Los caminantes no podrían verme pero yo a ellos sí, y cerca tenía una roca enorme donde sentarme a tomar el último té con luz, cubierto con mi poncho y muy sereno, con vistas a todos estos picos blancos que rozan los 7000 metros, a la inmensidad más bonita que podía soñar…. hasta ahora. Tuve el tiempo justo de pasear un poco mientras observaba cómo las nieblas-serpiente que suben al anochecer desde el fondo de los valles cubrían mi espectáculo privado, antes de volver a ‘mi casita’.

* * *

«Entre rezos y muchas capas de ropa, solo he tenido frío en los pies al alba.
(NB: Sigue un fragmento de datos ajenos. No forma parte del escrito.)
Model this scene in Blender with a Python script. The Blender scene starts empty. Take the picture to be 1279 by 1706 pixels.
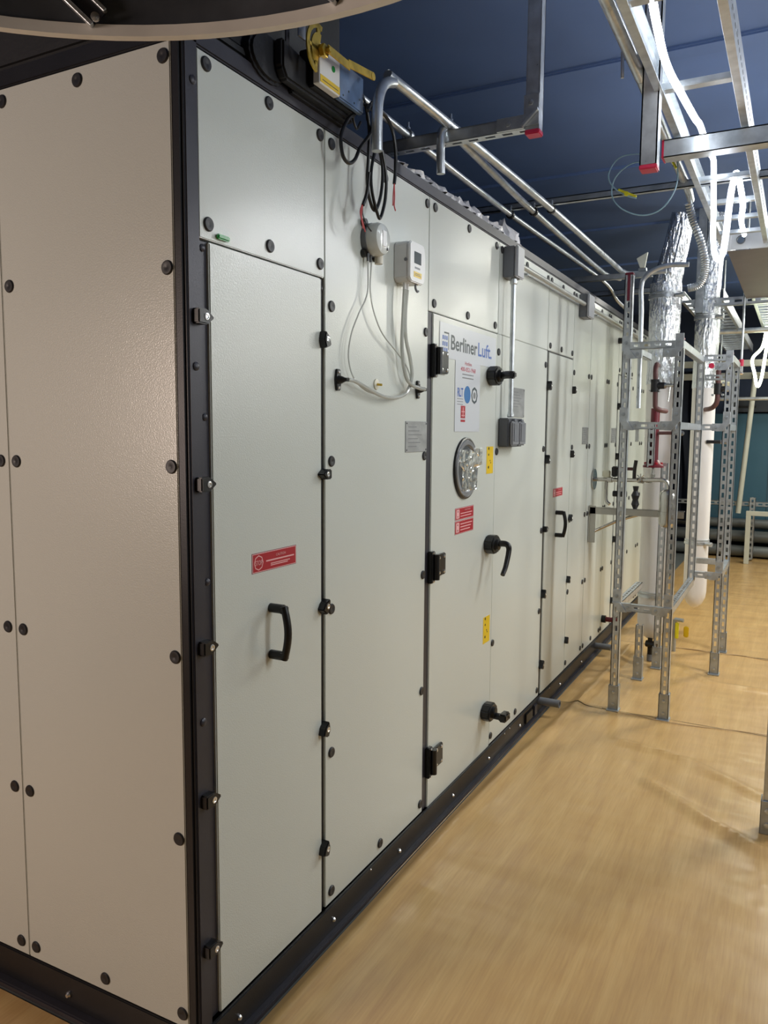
import bpy, bmesh, math, random
from mathutils import Vector, Matrix, noise
random.seed(7)
S = bpy.context.scene
COL = S.collection
PI = math.pi

# ---------------------------------------------------------------- camera
def make_camera():
    f, pitch, yaw, roll = 1308.37, 0.10263, 0.48392, 0.00705
    F = Vector((-math.sin(yaw)*math.cos(pitch), math.cos(yaw)*math.cos(pitch), -math.sin(pitch)))
    R = F.cross(Vector((0, 0, 1))).normalized(); U = R.cross(F)
    R2 = R*math.cos(roll)+U*math.sin(roll); U2 = -R*math.sin(roll)+U*math.cos(roll)
    cd = bpy.data.cameras.new('camera'); c = bpy.data.objects.new('camera', cd); COL.objects.link(c)
    cd.sensor_fit = 'HORIZONTAL'; cd.sensor_width = 36; cd.lens = 36*f/1279
    cd.clip_start = .02; cd.clip_end = 60
    m = Matrix((R2, U2, -F)).transposed().to_4x4(); m.translation = Vector((1.23687, -1.38818, 1.6))
    c.matrix_world = m
    S.camera = c
make_camera()

# ---------------------------------------------------------------- light
w = bpy.data.worlds.new('world'); S.world = w; w.use_nodes = True
w.node_tree.nodes['Background'].inputs[0].default_value = (.55, .68, 1, 1)
w.node_tree.nodes['Background'].inputs[1].default_value = .02

def area_light(name, loc, target, sx, sy, power, color):
    l = bpy.data.lights.new(name, 'AREA'); l.shape = 'RECTANGLE'; l.size = sx; l.size_y = sy
    l.energy = power; l.color = color
    o = bpy.data.objects.new(name, l); COL.objects.link(o); o.location = loc
    o.rotation_euler = (Vector(target)-Vector(loc)).to_track_quat('-Z', 'Y').to_euler()
# unseen area lights: a ceiling lamp placed by the panel sheen, the rest fill
area_light('front_fill', (2.75, .8, 2.35), (0, .6, 1.95), .4, 1.3, 20, (.94, .98, 1))  # added fill below tray height, evening out the unit's front face
area_light('ceiling_lamp_mid', (2.1, 3.5, 3.15), (.8, 3.1, 1.3), .35, 1.0, 42, (.96, .98, 1))
area_light('rack_fill', (2.75, 3.6, 2.2), (.3, 4.4, 1.2), .3, 1.2, 24, (1, .99, .96))  # added fill from the right, brightening the rack and white column
area_light('far_fill', (2.1, 6.2, 3.15), (.8, 5.8, .9), .3, 1.3, 88, (1, .99, .86))  # assumed overhead source, added to brighten the far floor
area_light('end_fill', (1.6, 8.6, 3.15), (1.0, 8.0, 0), .25, 1.3, 44, (1, .98, .88))  # assumed overhead source, added to light the end of the room
area_light('warm_bounce_fill', (-1.7, -2.7, 1.7), (-.5, 0, 1.25), .9, .9, 37, (1, .80, .69))  # warm fill added for the end panels, imitating bounce off the floor
S.view_settings.view_transform = 'Standard'; S.view_settings.look = 'None'
S.view_settings.gamma = 1; S.view_settings.use_curve_mapping = False
S.view_settings.exposure = 0.32

# ---------------------------------------------------------------- materials
def lin(c):
    return tuple(((x/255)/12.92 if x/255 <= .04045 else ((x/255+.055)/1.055)**2.4) for x in c)+(1,)
MATS = {}
def mat(name, rgb, rough=.5, metal=0, bump=0, scale=200, var=0, vscale=6, emit=0, spec=.5, coat=0,
        stretch=(1, 1, 1), trans=0, alpha=1, bdist=.002, rgb2=None, detail=2):
    if name in MATS: return MATS[name]
    m = bpy.data.materials.new(name); m.use_nodes = True; nt = m.node_tree; N = nt.nodes; L = nt.links
    b = N['Principled BSDF']; c = lin(rgb)
    b.inputs['Base Color'].default_value = c; b.inputs['Roughness'].default_value = rough
    b.inputs['Metallic'].default_value = metal; b.inputs['Specular IOR Level'].default_value = spec
    b.inputs['Coat Weight'].default_value = coat; b.inputs['Coat Roughness'].default_value = .12
    b.inputs['Transmission Weight'].default_value = trans; b.inputs['Alpha'].default_value = alpha
    tc = N.new('ShaderNodeTexCoord'); mp = N.new('ShaderNodeMapping'); mp.inputs['Scale'].default_value = stretch
    L.new(tc.outputs['Object'], mp.inputs['Vector'])
    if emit:
        b.inputs['Emission Color'].default_value = c; b.inputs['Emission Strength'].default_value = emit
    n = N.new('ShaderNodeTexNoise'); n.inputs['Scale'].default_value = vscale; n.inputs['Detail'].default_value = 5
    L.new(mp.outputs['Vector'], n.inputs['Vector'])
    if var or rgb2:
        r = N.new('ShaderNodeValToRGB'); r.color_ramp.elements[0].position = .3; r.color_ramp.elements[1].position = .7
        if rgb2: r.color_ramp.elements[0].color = lin(rgb2); r.color_ramp.elements[1].color = c
        else:
            r.color_ramp.elements[0].color = tuple(x*(1-var) for x in c[:3])+(1,)
            r.color_ramp.elements[1].color = tuple(min(1, x*(1+var)) for x in c[:3])+(1,)
        L.new(n.outputs['Fac'], r.inputs['Fac']); L.new(r.outputs['Color'], b.inputs['Base Color'])
        mr = N.new('ShaderNodeMapRange'); mr.inputs[3].default_value = max(0, rough-.06); mr.inputs[4].default_value = min(1, rough+.06)
        L.new(n.outputs['Fac'], mr.inputs[0]); L.new(mr.outputs[0], b.inputs['Roughness'])
    if bump:
        n2 = N.new('ShaderNodeTexNoise'); n2.inputs['Scale'].default_value = scale; n2.inputs['Detail'].default_value = detail
        L.new(mp.outputs['Vector'], n2.inputs['Vector'])
        bp = N.new('ShaderNodeBump'); bp.inputs['Strength'].default_value = bump; bp.inputs['Distance'].default_value = bdist
        L.new(n2.outputs['Fac'], bp.inputs['Height']); L.new(bp.outputs['Normal'], b.inputs['Normal']); L.new(bp.outputs['Normal'], b.inputs['Coat Normal'])
    MATS[name] = m; return m
PANEL = mat('panel_paint', (204, 208, 200), .33, 0, .40, 260, .012, 2, spec=.5, coat=.35, bdist=.0012)
FRAME = mat('frame_black', (34, 34, 37), .38, .2, .1, 300, .1, 8)
FRAMEG = mat('frame_grey', (58, 57, 64), .40, .3, .08, 300, .08, 8)
BLACK = mat('black_plastic', (16, 16, 17), .34, 0, .12, 500, .1, 30)
RUBBER = mat('rubber_foam', (26, 27, 30), .62, 0, .3, 90, .25, 5)
CAP = mat('cap_plastic', (38, 38, 40), .45, 0, .05, 400, .1, 40)
ZINC = mat('zinc', (204, 209, 212), .30, .72, .15, 120, .18, 22)
ZINCD = mat('zinc_dull', (176, 182, 186), .38, .7, .2, 90, .2, 18)
STEEL = mat('stainless', (190, 188, 182), .24, 1, .05, 200, .05, 10)
CHROME = mat('screw_chrome', (225, 225, 225), .22, .9, 0)
BRASS = mat('yellow_passivate', (200, 168, 70), .3, .9, .1, 100, .3, 25)
GALV = mat('galvanised', (150, 153, 158), .35, .9, .1, 60, .2, 10)
GREYBOX = mat('grey_plastic', (112, 115, 120), .42, 0, .08, 300, .04, 10)
GREYLID = mat('grey_lid', (150, 152, 156), .25, .1, .05, 300, .05, 10, trans=.15)
WHITE = mat('white_plastic', (228, 228, 226), .35, 0, .05, 300, .02, 10)
STICKER = mat('sticker_film', (204, 208, 212), .3, 0, 0)
RED = mat('label_red', (170, 28, 44), .35, 0, .02, 300, .04, 20)
PINK = mat('label_pink', (232, 178, 178), .4, 0, 0)
INKD = mat('ink_dark', (38, 54, 62), .4, 0, 0)
INKB = mat('ink_blue', (28, 86, 170), .4, 0, 0)
INKR = mat('ink_red', (186, 60, 84), .4, 0, 0)
INKG = mat('ink_grey', (120, 122, 124), .4, 0, 0)
INKK = mat('ink_black', (30, 26, 16), .4, 0, 0)
SEALB = mat('seal_blue', (40, 110, 170), .35, 0, 0)
YEL = mat('label_yellow', (226, 190, 20), .4, 0, .02, 200, .05, 30)
YELB = mat('tag_yellow', (235, 225, 40), .45, 0, 0)
GREEN = mat('level_green', (30, 150, 60), .25, 0, 0, var=.2)
MAGENTA = mat('cap_red', (205, 45, 80), .4, 0, .05, 200, .05, 20)
DKRED = mat('cap_dark_red', (110, 35, 50), .45, 0, .05, 200, .05, 20)
LCD = mat('lcd_dark', (52, 64, 68), .6, 0, 0)
TUBE = mat('clear_tube', (222, 224, 218), .15, 0, 0, trans=.55)
PORTGL = mat('port_glass', (70, 74, 78), .08, 0, 0, coat=.5)
FILM = mat('plastic_film', (235, 236, 238), .14, 0, .3, 30, trans=.96, bdist=.006)
FILMW = mat('wrap_film', (222, 220, 222), .35, 0, .6, 25, .05, 10, bdist=.01)
NAVYC = mat('navy_ceiling', (98, 122, 168), .5, 0, .15, 3, .12, 1.2, bdist=.02)
NAVYW = mat('navy_wall', (46, 58, 80), .6, 0, .15, 6, .15, 1.5, bdist=.01)
CURT = mat('navy_curtain', (26, 34, 52), .7, 0, .3, 14, .2, 3, bdist=.01)
TEAL = mat('teal_paint', (62, 104, 124), .45, 0, .08, 30, .08, 1.5)
DUCTD = mat('dark_grey_duct', (70, 76, 84), .45, .3, .1, 30, .15, 3)
PIPEG = mat('pipe_grey', (110, 114, 112), .45, .2, .1, 60, .1, 5)
CREAM = mat('cream_paint', (208, 210, 196), .4, 0, .05, 200, .03, 8)
WINE = mat('wine_red', (104, 26, 38), .35, 0, .1, 80, .1, 12)
COPPER = mat('brown_lagging', (96, 58, 56), .5, 0, .15, 100, .15, 14)
VESW = mat('vessel_white', (232, 229, 226), .38, 0, .1, 30, .03, 5)
FOIL = mat('foil_wrap', (226, 230, 234), .22, .85, 1, 48, .08, 9, bdist=.02, stretch=(1, 1, .3), detail=4)
BLKLAG = mat('black_lagging', (22, 22, 26), .5, 0, .3, 120, .2, 12)
RIM = mat('rim_edge', (228, 226, 220), .4, .1, .1, 60, .1, 8)
DUCTIN = mat('duct_inside', (84, 88, 95), .33, .3, .12, 8, .4, 7)
BLUEL = mat('label_blue', (96, 120, 156), .4, 0, .05, 90, .2, 25)
WIREB = mat('wire_pale', (150, 185, 200), .4, 0, 0)
WIRER = mat('wire_red', (196, 60, 58), .45, 0, 0)
PLATE = mat('name_plate', (160, 162, 162), .42, .55, .15, 60, .14, 14, stretch=(1, 1, 2))
TRAYBOT = mat('tray_underside', (122, 117, 119), .5, .3, .15, 40, .12, 6)
ROPE = mat('led_rope', (236, 244, 255), .3, emit=10.5)
ROPED = mat('led_rope_far', (240, 248, 215), .3, emit=7)
ROPEOFF = mat('led_rope_sleeve', (225, 228, 245), .2, emit=1.6)
SEAL = mat('sealant', (190, 160, 120), .4, 0, 0)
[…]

He dormido relativamente bien, y aunque hubiera sido peor, todo merece la pena cuando ‘decido’ despertar con la primera luminosidad, tras excesivas horas de semi-sueño en la tienda (al anochecer ya no puedo estar fuera por el frío) y encuentro, tras la cremallera, ese espectáculo soñado de claridad y definición (las montañas parecen tener contratados unos buenos periodos de visibilidad total solo al amanecer) en el que por mucho que me esfuerce, nunca me canso de observar los infinitos detalles del panorama, pareciera que uno se ha puesto lentes, o gafas, todo esta increíblemente definido en esta hora.»

El valle desde cerca de mi campamento

El valle desde cerca de mi campamento


El Ama Dablam amanece iluminado por unos rayitos de sol naranjas

El Ama Dablam amanece iluminado por unos rayitos de sol naranjas

Los primeros rayos de sol tocaban aquellas cumbres y se iluminaban de naranja lentamente, vistiéndose hacia abajo, los hielos blancos parecían quejarse y soltaban esporádicas nieblas como chimeneas. Primero el Ama Dablam y después Taboche, Tobuche. De pronto me doy cuenta de que tengo la palma apoyada en la hierba himalaica, de colores rojo y verde, y está congelada, como mi tienda de campaña por fuera, las gotas de condensación de la noche (sin lluvia!!) congeladas como botones. Es la única parte del cuerpo que tengo fuera, soportando el peso de mi cuerpo ladeado hacia el exterior, y el de mi curiosidad por ver, sin perder detalle, la evolución matutina de este profundo lugar de los Himalayas. Llevo unos diez días caminando desde que se acabaron las carreteras, y estoy a unos dos días del campamento base del Everest.